Nighy has regularly appeared at the National Theatre in a succession of new plays by leading British writers. In 1993, he starred as an ambitious academic in Tom Stoppard's "Arcadia” in a production by Trevor Nunn. Seven years later he won enormous critical acclaim for his performance as psychiatrist Dr. Robert Smith in "Blue/Orange,” written by Joe Penhall and directed by Roger Michell. It was a performance that also brought him a Best Actor nomination in the prestigious Olivier Awards.

Other theater credits include two revivals of plays by Harold Pinter: "Betrayal” at the Almeida Theatre and "A Kind of Alaska” at the Donmar Warehouse Theatre. Nighy was also seen as Trigorin in a National Theatre production of Chekhov's "The Seagull” opposite Judi Dench as Arkadina. Nighy had previously worked with Dame Judi on "Absolute Hell” (BBC), and they were reunited for the critically acclaimed 2007 feature film "Notes on a Scandal,” also starring Cate Blanchett and directed by Richard Eyre.

In 2007, Nighy starred on Broadway to exuberant critical acclaim in David Hare's "The Vertical Hour,” starring alongside Julianne Moore.

Nighy's long list of television credits includes virtually every major drama series on British TV, but it was his work on "The Men's Room” (BBC) in 1991 that brought him particular attention.

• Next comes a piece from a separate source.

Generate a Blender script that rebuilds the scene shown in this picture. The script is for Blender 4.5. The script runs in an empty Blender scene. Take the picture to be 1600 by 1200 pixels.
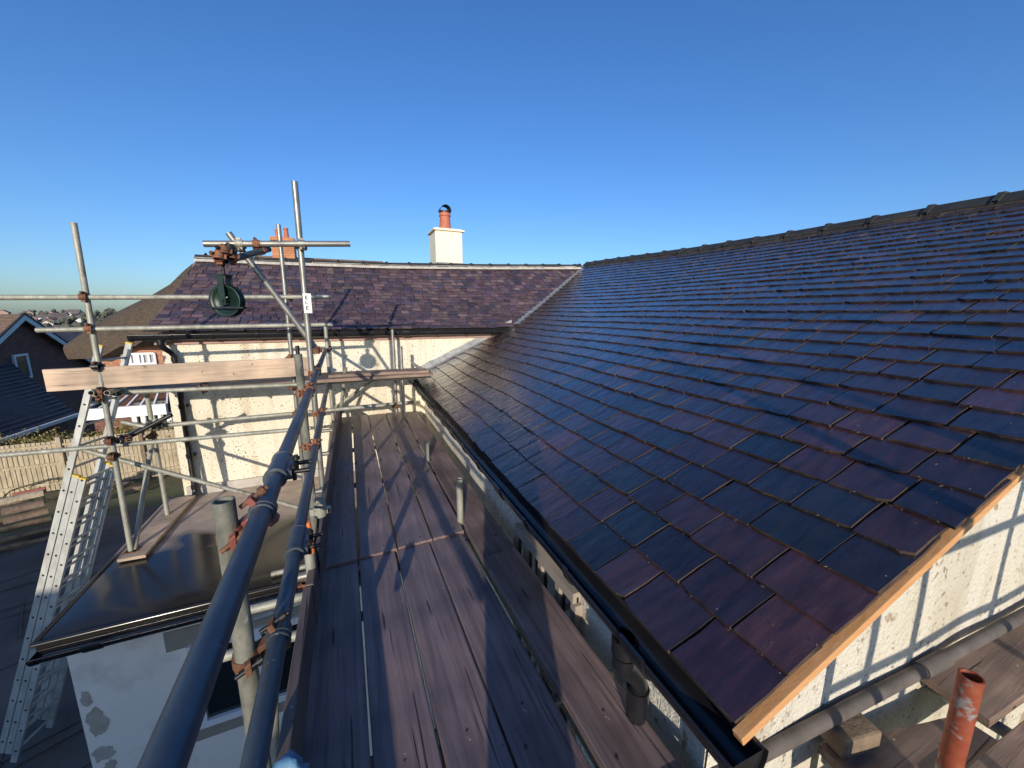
import bpy, bmesh, math, random
from mathutils import Vector, Matrix
from mathutils import noise as mn
R = math.radians
scene = bpy.context.scene
COL = scene.collection
V = Vector

# ------------------------------------------------------------------ camera
FPX = 600.0
fwd = V((532-800, 494-600, FPX)).normalized()      # world +Y seen in camera axes (x right, y down, z forward)
upc = V((0, -FPX*FPX/106.0, -FPX)).normalized()
upc = (upc - fwd*upc.dot(fwd)).normalized()
rgt = fwd.cross(upc)
if rgt.x < 0: rgt = -rgt
M = Matrix((rgt, fwd, upc))                          # camera axes -> world (camera at the origin)
def ray(x, y): return (M @ V((x-800, y-600, FPX))).normalized()
def onz(x, y, z): d = ray(x, y); return d*(z/d.z)
def ony(x, y, Y): d = ray(x, y); return d*(Y/d.y)
def onx(x, y, X): d = ray(x, y); return d*(X/d.x)
cam = bpy.data.cameras.new('camera'); camo = bpy.data.objects.new('camera', cam); COL.objects.link(camo)
cx, cy, cz = M @ V((1,0,0)), M @ V((0,-1,0)), M @ V((0,0,-1))
camo.matrix_world = Matrix(((cx.x,cy.x,cz.x,0),(cx.y,cy.y,cz.y,0),(cx.z,cy.z,cz.z,0),(0,0,0,1)))
cam.sensor_width = 36; cam.lens = 36*FPX/1600
cam.clip_start = 0.02; cam.clip_end = 6000
scene.camera = camo

# ------------------------------------------------------------------ sky and sun
SUN = V((0.45, 1.25, -0.335)).normalized()          # travel direction of the light
elev = math.asin(-SUN.z); az = math.atan2(-SUN.x, -SUN.y)
w = bpy.data.worlds.new('World'); scene.world = w; w.use_nodes = True
nt = w.node_tree; nt.nodes.clear()
sky = nt.nodes.new('ShaderNodeTexSky'); sky.sky_type = 'NISHITA'; sky.sun_disc = False
sky.sun_elevation = elev; sky.sun_rotation = az
sky.altitude = 100; sky.air_density = 1.0; sky.dust_density = 1.1; sky.ozone_density = 2.5
bg = nt.nodes.new('ShaderNodeBackground'); bg.inputs['Strength'].default_value = 0.145
out = nt.nodes.new('ShaderNodeOutputWorld')
hs = nt.nodes.new('ShaderNodeHueSaturation'); hs.inputs['Saturation'].default_value = 1.16
tn = nt.nodes.new('ShaderNodeMix'); tn.data_type = 'RGBA'; tn.blend_type = 'MULTIPLY'; tn.inputs[0].default_value = 1; tn.inputs[7].default_value = (0.78, 0.98, 1.32, 1)
nt.links.new(sky.outputs[0], hs.inputs['Color']); nt.links.new(hs.outputs[0], tn.inputs[6]); nt.links.new(tn.outputs[2], bg.inputs[0]); nt.links.new(bg.outputs[0], out.inputs[0])
sl = bpy.data.lights.new('sun', 'SUN'); sl.energy = 4.4; sl.angle = R(0.5); sl.color = (1.0, 0.89, 0.74)
so = bpy.data.objects.new('sun', sl); COL.objects.link(so); so.rotation_euler = SUN.to_track_quat('-Z', 'Y').to_euler()
scene.view_settings.view_transform = 'Standard'; scene.view_settings.look = 'None'
scene.view_settings.gamma = 1; scene.view_settings.exposure = 0.0
scene.render.resolution_x = 1024; scene.render.resolution_y = 768

# ------------------------------------------------------------------ materials
def mat(name, base, rough=0.6, metal=0.0, var=None, scale=8, detail=6, bump=0.0, bscale=None, stretch=None, spots=None,
        attr=False, spec=0.5, coat=0.0, rvar=0.0, cmix=None, coatr=0.15):
    m = bpy.data.materials.new(name); m.use_nodes = True; t = m.node_tree; n = t.nodes; L = t.links
    b = n['Principled BSDF']; b.inputs['Roughness'].default_value = rough; b.inputs['Metallic'].default_value = metal
    b.inputs['Specular IOR Level'].default_value = spec
    if coat: b.inputs['Coat Weight'].default_value = coat; b.inputs['Coat Roughness'].default_value = coatr
    tc = n.new('ShaderNodeTexCoord'); mp = n.new('ShaderNodeMapping'); L.new(tc.outputs['Object'], mp.inputs[0])
    if stretch: mp.inputs['Scale'].default_value = stretch
    def noise(sc, de=6, ro=0.6):
        x = n.new('ShaderNodeTexNoise'); x.inputs['Scale'].default_value = sc; x.inputs['Detail'].default_value = de
        x.inputs['Roughness'].default_value = ro; L.new(mp.outputs[0], x.inputs['Vector']); return x
    col = None
    if attr:
        a = n.new('ShaderNodeAttribute'); a.attribute_name = 'tint'; col = a.outputs['Color']
    if var:
        nz = noise(scale, detail); rp = n.new('ShaderNodeValToRGB'); L.new(nz.outputs['Fac'], rp.inputs[0])
        e = rp.color_ramp.elements; e[0].position = 0.32; e[1].position = 0.7
        e[0].color = (*base, 1); e[1].color = (*var, 1)
        if col is None: col = rp.outputs[0]
        else:
            mx = n.new('ShaderNodeMix'); mx.data_type = 'RGBA'; mx.blend_type = 'MULTIPLY'; mx.inputs[0].default_value = 1
            L.new(col, mx.inputs[6]); L.new(rp.outputs[0], mx.inputs[7]); col = mx.outputs[2]
    for sp in (spots or []):    # (colour, scale, lo, hi)
        nz = noise(sp[1], 4, 0.7); rp = n.new('ShaderNodeValToRGB'); L.new(nz.outputs['Fac'], rp.inputs[0])
        e = rp.color_ramp.elements; e[0].position = sp[2]; e[1].position = sp[3]; e[0].color = (0,0,0,1); e[1].color = (1,1,1,1)
        mx = n.new('ShaderNodeMix'); mx.data_type = 'RGBA'; L.new(rp.outputs[0], mx.inputs[0])
        if col is None: mx.inputs[6].default_value = (*base, 1)
        else: L.new(col, mx.inputs[6])
        mx.inputs[7].default_value = (*sp[0], 1); col = mx.outputs[2]
    if col is None: b.inputs['Base Color'].default_value = (*base, 1)
    else: L.new(col, b.inputs['Base Color'])
    if rvar:
        nz = noise(scale*0.7, 4); mr = n.new('ShaderNodeMapRange'); L.new(nz.outputs['Fac'], mr.inputs[0])
        mr.inputs[1].default_value = 0.3; mr.inputs[2].default_value = 0.7
        mr.inputs[3].default_value = max(0.03, rough-rvar); mr.inputs[4].default_value = rough+rvar
        L.new(mr.outputs[0], b.inputs['Roughness'])
        if coat: L.new(mr.outputs[0], b.inputs['Coat Roughness'])
    if bump:
        nz = noise(bscale or scale*3, 8, 0.65); bp = n.new('ShaderNodeBump'); bp.inputs['Strength'].default_value = 1.0
        bp.inputs['Distance'].default_value = bump; L.new(nz.outputs['Fac'], bp.inputs['Height']); L.new(bp.outputs[0], b.inputs['Normal'])
        if coat: L.new(bp.outputs[0], b.inputs['Coat Normal'])
    return m

def brick_mat(name, c1, c2, mortar, sc=4.2, axis='XZ'):
    m = bpy.data.materials.new(name); m.use_nodes = True; t = m.node_tree; n = t.nodes; L = t.links
    b = n['Principled BSDF']; b.inputs['Roughness'].default_value = 0.85
    tc = n.new('ShaderNodeTexCoord'); sp = n.new('ShaderNodeSeparateXYZ'); cb = n.new('ShaderNodeCombineXYZ')
    L.new(tc.outputs['Object'], sp.inputs[0]); L.new(sp.outputs['X' if axis == 'XZ' else 'Y'], cb.inputs[0]); L.new(sp.outputs['Z'], cb.inputs[1])
    br = n.new('ShaderNodeTexBrick'); L.new(cb.outputs[0], br.inputs[0]); br.inputs['Scale'].default_value = sc
    br.inputs['Color1'].default_value = (*c1,1); br.inputs['Color2'].default_value = (*c2,1); br.inputs['Mortar'].default_value = (*mortar,1)
    br.inputs['Mortar Size'].default_value = 0.035; br.inputs['Brick Width'].default_value = 0.95; br.inputs['Row Height'].default_value = 0.31
    nz = n.new('ShaderNodeTexNoise'); nz.inputs['Scale'].default_value = 3.0; nz.inputs['Detail'].default_value = 5
    L.new(tc.outputs['Object'], nz.inputs['Vector'])
    mx = n.new('ShaderNodeMix'); mx.data_type = 'RGBA'; mx.blend_type = 'OVERLAY'; mx.inputs[0].default_value = 0.5
    L.new(br.outputs[0], mx.inputs[6]); L.new(nz.outputs['Fac'], mx.inputs[7]); L.new(mx.outputs[2], b.inputs['Base Color'])
    bp = n.new('ShaderNodeBump'); bp.inputs['Distance'].default_value = 0.01; L.new(br.outputs['Fac'], bp.inputs['Height']); bp.invert = True
    L.new(bp.outputs[0], b.inputs['Normal'])
    return m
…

More recently, he won a BAFTA Best Actor Award and a Royal Television Society Best Actor Award for his performance as a newspaper editor in the series "State of Play,” and he has starred in two television films for writer/director Stephen Poliakoff in "The Lost Prince,” for which he won a Golden Satellite Award for Best Actor in a Supporting Role, and the critically acclaimed "Gideon's Daughter.”

Nighy's portrayal of Lawrence, a middle-aged Treasury official rejuvenated by love in "The Girl in the Café,” won him a Golden Globe Award for Best Actor in a miniseries and widespread praise from critics.

Nighy made his movie debut in the early 1980s in "The Little Drummer Girl.” It was "The Constant Gardener,” another John le Carre screen adaptation, which won him Best Supporting Actor at the British Independent Film Awards in 2005. But it was "Still Crazy” and his performance as aging rock vocalist Ray Simms that established Nighy's cinema profile and earned him the Peter Sellers Award for Best Comedy Performance, given by the London Evening Standard. Nighy won a second Peter Sellers Award for his unforgettably washed-up pop star Billy Mack in "Love Actually,” a popular performance that also won him a London Film Critics Award and a Best Supporting BAFTA Award.

Nighy's other credits include "Underworld,” "Underworld: Evolution,” "Shaun of the Dead,” "Enduring Love,” "Easy Virtue” and "Hot Fuzz.” In 2003, Nighy won four Best Supporting Actor Awards from the Los Angeles Film Critics Association for his performances in "AKA,” "Lawless Heart,” "I Capture the Castle” and "Love, Actually.” His stellar performance as Davy Jones was a worldwide sensation in Jerry Bruckheimer's "Pirates of the Caribbean: Dead Man's Chest” and "Pirates of the Caribbean: At World's End,” both directed by Gore Verbinski. In 2007, he was nominated for a Teen Choice Awards Choice Movie: Villain for his role in "At World's End.”

In the past year, Nighy has filmed "Valkyrie” with Tom Cruise, "Underworld: Rise of the Lycans,” Richard Curtis's "The Boat That Rocked” and "Wild Target,” opposite Emily Blunt and Rupert Grint. He has recently finished filming Stephen Poliakoff's "Glorious 39.”